I ran into a puzzling situation. I figure I must have set something wrong but I can’t think what it is. maybe lack of sleep…
A client sent me tracks to mix. Not a complex project, just 48 tracks. Anyway, I imported them into a new project and did all the work. Sent it back to him and he said it’s way too fast. Hmmm. After a lot of head-scratching, I decided to just change the tempo of the timeline. I wasn’t even using a click track as they were already finished tracks. The project tempo was defaulted to 120 and his tune was 92. When I changed the tempo of the project, it played back at the right speed. Huh? I could swear I never saw that before. Typically, I don’t even pay attention to the project tempo, especially if I’m mastering or mixing a song with many tempo changes. Why is the project tempo controlling the speed of the wav files? I thought for sure it used to only control midi.
What setting did I accidentally poke? Is that the time base vs musical on the audio track? I’d like to figure it out so I don’t run into this again. I looked fairly dumb for a moment.

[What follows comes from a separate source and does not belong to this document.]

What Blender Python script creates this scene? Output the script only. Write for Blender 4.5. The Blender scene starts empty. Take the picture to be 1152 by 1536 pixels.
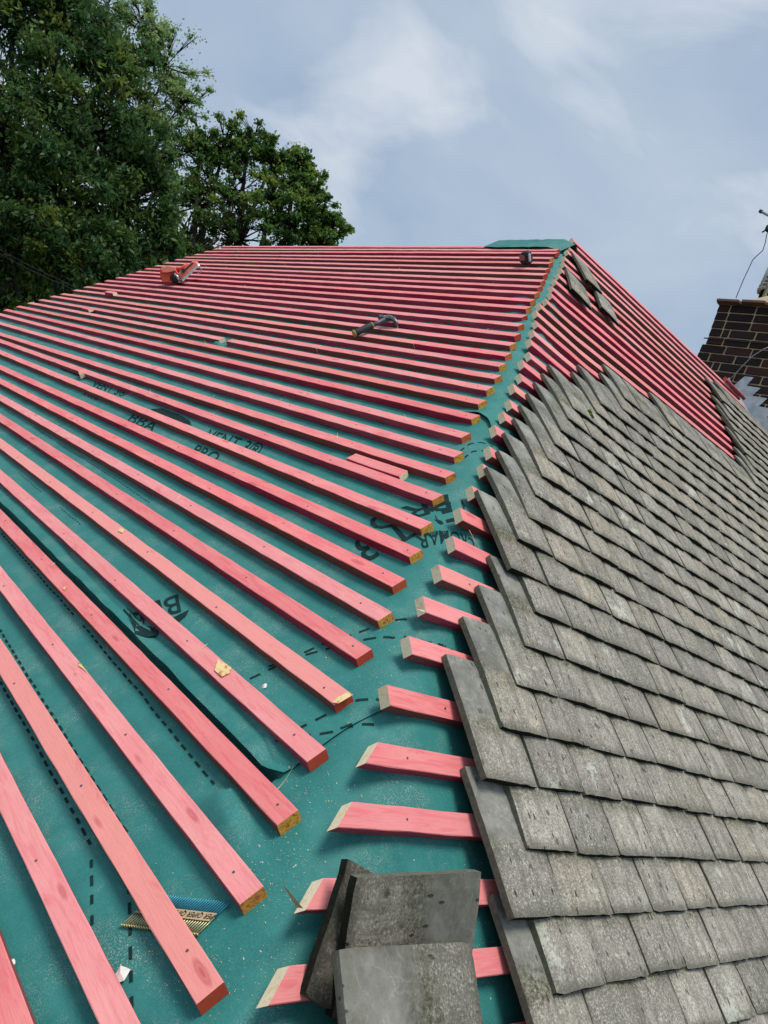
import bpy, bmesh, math, random
import numpy as np
from mathutils import Vector, Matrix, noise as mnoise
random.seed(7); rng = np.random.default_rng(7)
S = bpy.context.scene
COL = S.collection
c45 = 2 ** -.5
ZA = 6.5                                   # height of the roof apex above the ground
# ------------------------------------------------------------------ camera
F = 1167.2
M = np.array([[0.6753767582557128, -0.6163965395304212, 0.4048722520288658],
              [0.3181242940303208, -0.25178670815921145, -0.9140023999651521],
              [0.6653293680243746, 0.7460956772755554, 0.026039823252403012]])
CP = np.array([-3.1646112667853905, -3.0690665163433435, -1.9488222036097693])
nL = np.array([-c45, 0, c45]); nR = np.array([0, -c45, c45])
UP = np.array([0, 0, 1.])
cam = bpy.data.cameras.new('camera'); co = bpy.data.objects.new('camera', cam); COL.objects.link(co)
R = Matrix(((M[0][0], -M[1][0], -M[2][0]), (M[0][1], -M[1][1], -M[2][1]), (M[0][2], -M[1][2], -M[2][2])))
co.matrix_world = Matrix.Translation(Vector(CP) + Vector((0, 0, ZA))) @ R.to_4x4()
cam.sensor_fit = 'HORIZONTAL'; cam.sensor_width = 36; cam.lens = 36 * F / 1152
cam.clip_start = .02; cam.clip_end = 3000
S.camera = co
S.render.resolution_x, S.render.resolution_y = 768, 1024

# the frame of reference: apex of the hip = origin (lifted by ZA when linked)
def ray(px, py): return M.T @ np.array([(px - 576) / F, (py - 768) / F, 1.])
def proj(P):
    c = M @ (np.array(P) - CP); return 576 + F * c[0] / c[2], 768 + F * c[1] / c[2], c[2]
def lift(x, s):                             # the second roof slope rises slightly towards the chimney
    w = np.clip((2.8 - s) / 1.6, 0, 1); w = w * w * (3 - 2 * w)
    return np.maximum(.02 + .04 * x, 0) * w
def SL(s, y, h=0): return np.array([-s * c45, y, -s * c45]) + h * nL
def SR(s, x, h=0): return np.array([x, -s * c45, -s * c45]) + (h + lift(x, s)) * nR
def atL(px, py, h=0):                       # point of the first slope seen at a pixel -> s, y
    r = ray(px, py); t = (h - nL @ CP) / (nL @ r); P = CP + t * r - h * nL; return -P[2] / c45, P[1]
def atR(px, py, h=0):
    r = ray(px, py); l = 0
    for _ in range(12):
        t = (h + l - nR @ CP) / (nR @ r); P = CP + t * r - (h + l) * nR; l = lift(P[0], -P[2] / c45)
    return -P[2] / c45, P[0]
def onX(px, py, X):
    r = ray(px, py); t = (X - CP[0]) / r[0]; return CP + t * r
def onY(px, py, Y):
    r = ray(px, py); t = (Y - CP[1]) / r[1]; return CP + t * r
def atD(px, py, d): return CP + d * ray(px, py)

# ------------------------------------------------------------------ object helpers
def tag(o, label=None, cat=None, group=None, kind=None):
    if label: o['label'] = label
    if cat: o['category'] = cat
    if group: o['group'] = group
    if kind: o['kind'] = kind
    return o
def link(name, me, mats=(), parent=None, mat4=None):
    o = bpy.data.objects.new(name, me); COL.objects.link(o)
    if me is not None and len(me.materials) == 0:
        for m in mats: me.materials.append(m)
    if mat4 is not None: o.matrix_world = mat4
    elif parent is None: o.location = (0, 0, ZA)
    if parent is not None: o.parent = parent
    return o
def mesh(name, V, Fs, smooth=False, mi=None):
    me = bpy.data.meshes.new(name); me.from_pydata([tuple(map(float, v)) for v in V], [], [tuple(f) for f in Fs])
    if mi is not None: me.polygons.foreach_set('material_index', list(mi))
    if smooth: me.polygons.foreach_set('use_smooth', [True] * len(me.polygons))
    me.update(); return me
def empty(name, loc=(0, 0, 0)):
    o = bpy.data.objects.new(name, None); COL.objects.link(o); o.location = Vector(loc) + Vector((0, 0, ZA)); return o
def child(name, V, Fs, mats, root, smooth=False, mi=None, origin=None):
    """mesh given in frame coordinates, parented to root (an empty) without moving"""
    org = np.array(root.matrix_basis.translation) - np.array([0, 0, ZA])
    o = link(name, mesh(name, np.array(V) - org, Fs, smooth, mi), mats, parent=root); return o
def frame4(o, x, y, z):
    m = Matrix.Identity(4)
    for i in range(3):
        m[i][0] = x[i]; m[i][1] = y[i]; m[i][2] = z[i]; m[i][3] = o[i]
    m[2][3] += ZA
    return m
def unit(v): v = np.array(v, float); return v / np.linalg.norm(v)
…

Sounds like all your tracks are in musical mode. Yes audio does follow the tempo in that mode. Check the header of the tracks in the edl and see if musical mode is activated. You might not see it so right click on the header and select track view options or whatever it’s called and unhide it if that the case.
This can be annoying for sure - I have time mode set on all my audio tracks in my templates which can quietly switch over to music mode when importing sound effects or music loops with edits done in an outside editor. I always have to keep an eye on the files and the tracks when importing new files for the first time. Fortunately, its an easy flip back to time mode and you’re on your way. Once you’ve done that switch on the files / tracks, I don’t believe they will switch back to music mode again, but certainly stay vigilant!
Thank you both for that information. It was making me lose my mind for a while there.